Permettre aux collaborateurs de soutenir le projet commun de l’entreprise et d’accroître leur engagement, c’est aussi la mission de la communication interne.

L’engagement a mauvaise presse. Souvent apparenté au militantisme et à l’armée, il est fréquemment associé à une posture de soumission. Alors que l’entreprise valorise la créativité et l’autonomie, l’engagement n’est-il pas devenu anachronique ? Et pourtant, bien défini, associé davantage à la libre disposition qu’à la soumission, ce concept est fertile, notamment pour la communication interne.

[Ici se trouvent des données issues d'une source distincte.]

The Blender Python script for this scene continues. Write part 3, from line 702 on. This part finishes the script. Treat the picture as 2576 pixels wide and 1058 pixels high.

La littérature sur les RH et la communication interne tend parfois à confondre bien-être, bonheur, satisfaction, motivation, implication et engagement. Si l’on s’en tient à la définition de l’Association nationale des DRH (ANDRH), l’engagement revêt pourtant un sens particulier. Il s’agit de « l’ensemble des actions d’un salarié qui vont au-delà de la contribution demandée par le contrat de travail, qui renforce le sentiment de contribuer à un projet commun, dans le respect des valeurs de l’entreprise. »

Toutes les dimensions de l’individualité mobilisées

En d’autres termes, le salarié engagé fait davantage que son strict travail et le fait pour l’entreprise, en mobilisant un sentiment. Ce dernier point est essentiel. La plupart des auteurs insistent sur le fait que l’engagement est le seul état où le collaborateur mobilise toutes les dimensions de son individualité : spirituelle, émotionnelle, intellectuelle et physique. Et de surcroît, toutes les dimensions de ses préférences relatives à l’emploi, la consommation et la citoyenneté. C’est en cela qu’il diffère de la satisfaction et de la motivation.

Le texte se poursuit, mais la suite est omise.